For our state visit, we were keen to be accompanied by a large delegation of entrepreneurs, university rectors, musicians and other professionals involved in our bilateral relations. Like the brightly coloured carpet of Japanese flowers that adorned the Grand Place in Brussels this summer, they are both witnesses to the intensity of our past relationships and the source of promising projects for the future.

I first came to Japan over thirty years ago. It was my first trip to the Far East and I still have a great affection for your country and its rich civilisation, which so successfully combines modernity and tradition, collective and individual dynamics.
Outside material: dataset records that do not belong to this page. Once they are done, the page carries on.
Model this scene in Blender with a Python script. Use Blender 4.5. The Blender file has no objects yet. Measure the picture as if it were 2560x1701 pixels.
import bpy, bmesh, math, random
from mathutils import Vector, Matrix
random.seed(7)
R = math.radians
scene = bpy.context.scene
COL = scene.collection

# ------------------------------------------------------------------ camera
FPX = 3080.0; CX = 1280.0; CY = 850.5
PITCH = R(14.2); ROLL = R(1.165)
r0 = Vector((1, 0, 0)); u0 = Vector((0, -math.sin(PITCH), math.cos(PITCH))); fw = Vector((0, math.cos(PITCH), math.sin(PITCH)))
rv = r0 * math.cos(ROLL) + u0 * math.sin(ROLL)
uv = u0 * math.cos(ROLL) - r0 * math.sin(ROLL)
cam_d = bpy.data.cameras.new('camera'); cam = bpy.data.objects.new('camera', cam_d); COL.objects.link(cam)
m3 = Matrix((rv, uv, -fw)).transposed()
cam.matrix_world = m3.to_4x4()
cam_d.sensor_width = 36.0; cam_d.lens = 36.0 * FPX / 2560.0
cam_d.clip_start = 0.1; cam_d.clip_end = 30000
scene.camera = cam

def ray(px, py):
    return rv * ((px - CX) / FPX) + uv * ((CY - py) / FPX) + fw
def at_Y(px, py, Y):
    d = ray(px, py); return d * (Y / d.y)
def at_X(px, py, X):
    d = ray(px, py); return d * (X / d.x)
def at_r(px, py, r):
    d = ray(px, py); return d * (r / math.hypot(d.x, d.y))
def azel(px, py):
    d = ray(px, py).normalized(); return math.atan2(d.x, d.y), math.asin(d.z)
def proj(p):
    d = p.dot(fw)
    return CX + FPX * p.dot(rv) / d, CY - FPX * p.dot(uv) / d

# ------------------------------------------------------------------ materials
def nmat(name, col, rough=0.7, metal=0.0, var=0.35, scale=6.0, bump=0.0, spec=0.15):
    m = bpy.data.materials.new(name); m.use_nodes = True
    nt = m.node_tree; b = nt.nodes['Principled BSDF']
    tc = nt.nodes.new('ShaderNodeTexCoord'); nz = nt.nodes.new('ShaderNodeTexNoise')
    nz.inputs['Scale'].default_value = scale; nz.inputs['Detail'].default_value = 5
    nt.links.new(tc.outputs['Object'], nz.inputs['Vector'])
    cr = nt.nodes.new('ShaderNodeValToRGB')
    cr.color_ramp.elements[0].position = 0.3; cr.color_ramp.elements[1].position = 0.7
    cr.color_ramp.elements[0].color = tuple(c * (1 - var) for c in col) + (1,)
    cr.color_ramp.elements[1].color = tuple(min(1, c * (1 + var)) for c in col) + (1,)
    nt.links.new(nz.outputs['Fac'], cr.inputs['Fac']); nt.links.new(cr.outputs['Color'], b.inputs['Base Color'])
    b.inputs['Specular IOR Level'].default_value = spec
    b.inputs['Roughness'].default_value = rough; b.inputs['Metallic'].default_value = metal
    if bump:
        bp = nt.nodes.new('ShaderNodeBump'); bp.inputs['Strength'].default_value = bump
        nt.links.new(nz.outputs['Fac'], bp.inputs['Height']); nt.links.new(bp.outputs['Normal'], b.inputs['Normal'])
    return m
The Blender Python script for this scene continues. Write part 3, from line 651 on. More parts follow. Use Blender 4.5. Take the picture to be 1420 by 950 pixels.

Since then, I have conducted many trade missions and several official and private visits to Japan.

We Belgians see Japan not only as a political ally, a trading partner and as the planet's third largest economy, but above all as a global power and a friend.

The earthquake that struck Japan in March 2011, taking the life of 18,000 people and devastating cities and the countryside, has shown the world the true face of a country and a people dignified in hardship and strong in solidarity. Your dynamism and renewed ambition through crises and disasters is an example for all.

This strength that spurs you on in difficult times is also the strength that we have seen at work for decades in Japanese companies in Belgium and Belgian companies in Japan. This strength is rooted in a keen sense of common interest. It also comes from your highly sophisticated civilisation and an absolute demand for quality. It has a ripple effect on all those who have the opportunity to work with you. I am therefore delighted to see Japanese investment in Belgium and Belgian investment in Japan continue and grow. Our governments have a duty to optimise these cooperation projects, since both the similarities and synergies between our countries are important and productive.

You also use this strength for the world. We are grateful for your unwavering support for world peace and cooperation. This support is manifested through your contribution to the work of the United Nations institutions, your targeted actions for development and your initiatives for maintaining and consolidating peace.

As President of this year's G7, you are lending great impetus to addressing global challenges, particularly in terms of the economy and trade, migration and the fight against terrorism. The organization of the Olympic and Paralympic Games in Tokyo in 2020 creates another mobilizing outlook for your country and is a source of enthusiasm for the whole world.

Belgium shares your faith in multilateralism and the need for institutions that are able to cope with the demands of globalisation. As a founding country of the European Union, we remain convinced of the immense benefits of this cooperation. Belgium will continue its vigorous defence of the added value and credibility of our structures for dialogue and cooperation, whether in Europe or internationally.

Mr Prime Minister,

Belgium and Japan are stable and reliable partners for each other. 150 years ago, Belgium was the 9th country to establish diplomatic relations with Japan and it quickly became Japan's 3rd most important trading partner. Since then, our contacts in the economic, cultural and societal fields have continued to be mutually inspiring and enriching. I am pleased to see this cooperation continue and strengthen.

Ladies and Gentlemen,

I invite you to raise your glasses to the health of Their Majesties the Emperor and Empress and the health of the Prime Minister and Mrs Abe.